A lanciare la proposta è il presidente di Sant'Egidio Marco Impagliazzo, presentando il convegno «Cristiani in Medio Oriente: quale futuro?», che si terrà a Bari dal 29 al 30 aprile, organizzato assieme all'arcidiocesi. Il primo "summit intercristiano" per affrontare il dramma delle minoranze religiose perseguitate, soprattutto in Siria e Iraq. «Per superare l'emergenza - spiega il fondatore della Comunità, Andrea Riccardi - dobbiamo partire dall'ascolto della realtà, dando la parola ai protagonisti, i capi delle Chiese cristiane d'Oriente, che vedono in discussione la loro presenza nelle terre in cui sono presenti da secoli, prima ancora dei musulmani».
È Impagliazzo a spiegare la proposta umanitaria: «Si tratta di aprire un canale umanitario in Marocco e in Libano, collegato ai consolati europei, al quale si possano rivolgere i richiedenti asilo per ottenere un visto che consenta di affrontare in sicurezza il viaggio verso la salvezza». L'ipotesi di sperimentare questi humanitarian desk, dice il presidente di Sant'Egidio «è già prevista dagli accordi di Schengen e dallo stesso Trattato di Lisbona che prevede una forma di "protezione sussidiaria e temporanea" per chi fugge da guerre o da calamità naturali. In questo modo si potrebbe assicurare una via di transito sicura e protetta ai profughi verso l'Europa».
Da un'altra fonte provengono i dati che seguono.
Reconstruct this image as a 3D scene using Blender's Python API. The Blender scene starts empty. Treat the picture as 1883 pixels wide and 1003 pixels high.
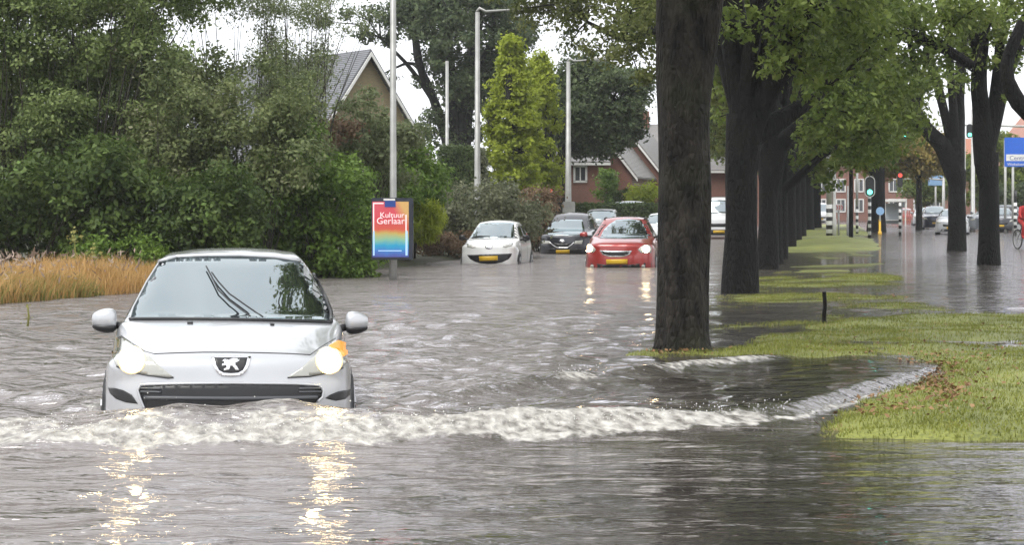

«Distruggere i barconi e colpire i trafficanti è senz'altro opportuno», concorda Riccardi, ma bisogna creare un'alternativa sicura, lavorando poi nel lungo termine alla stabilizzazione della Libia e della Siria. Impagliazzo ricorda che «da gennaio a oggi su 133 sbarchi in Italia, 104 sono stati generati in Libia e che su 17 mila profughi sulle nostre spiagge, 14 mila provenivano dalle coste libiche». E rivela che la Comunità ha in corso contatti sia col governo ufficiale di Tobruk che con quello di Tripoli, non riconosciuto a livello internazionale: «Stiamo lavorando con i nostri contatti e qui a Roma sono state, in modo riservato, le delegazioni di tutte le parti libiche in conflitto. Abbiamo chiesto a Tripoli un segnale di buona volontà sugli sbarchi. Intanto hanno accettato di farsi carico di dare degna sepoltura alle vittime di questa strage».